I was concerned to hear about the progressive shrinking of intellectual space within which some China-based university academics have to conduct their teaching and research. I sensed that many appreciated being able to speak freely in the workshop. Similarly, China-based colleagues were surprised, even bemused, to hear about the increasing level of scrutiny of Australia-based researchers wishing to collaborate with colleagues in China. On both sides, there was a deeply felt appreciation of the importance of sustained and, if possible, face-to-face interaction between researchers in the two countries.

The Suzhou workshop convinced me that, in order to make sure our knowledge about China stays up to date, comprehensive, in-depth and complex, continuing to do fieldwork research is crucial. Equally importantly, our understanding of China must go beyond the realm of geopolitics and international relations.

Professor David Goodman, the Director of Sydney University’s China Studies Centre and progenitor of the Suzhou workshop, is a firm believer that what happens in China is important for Australia for economic, social and even political reasons. To Professor Goodman, it is important for Australia to understand that there are ordinary Chinese living everyday ordinary lives that are of significance to Australia in numerous ways.

“The notion of China in the rest of the world’s popular imagination is dominated by current geo-politics and the role of the USA. Australia needs to understand what happens in the various localities of China and not just in Beijing or the interactions between Beijing and Washington. There is, though, another China of importance to Australia and indeed the rest of the world.”

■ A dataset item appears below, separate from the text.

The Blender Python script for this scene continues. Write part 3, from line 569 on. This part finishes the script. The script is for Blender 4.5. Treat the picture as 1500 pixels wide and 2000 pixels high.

Like Professor Goodman, I think that continuing to talk with Chinese colleagues is crucial. This will help us to produce new scholarship about social change in China that goes beyond our daily diet of news headlines. It should also help us avoid making decisions about our relationship with China based on fossilised, simplistic and superficial knowledge or stereotypes. This is crucial precisely because of the current tensions in China-Australia relations.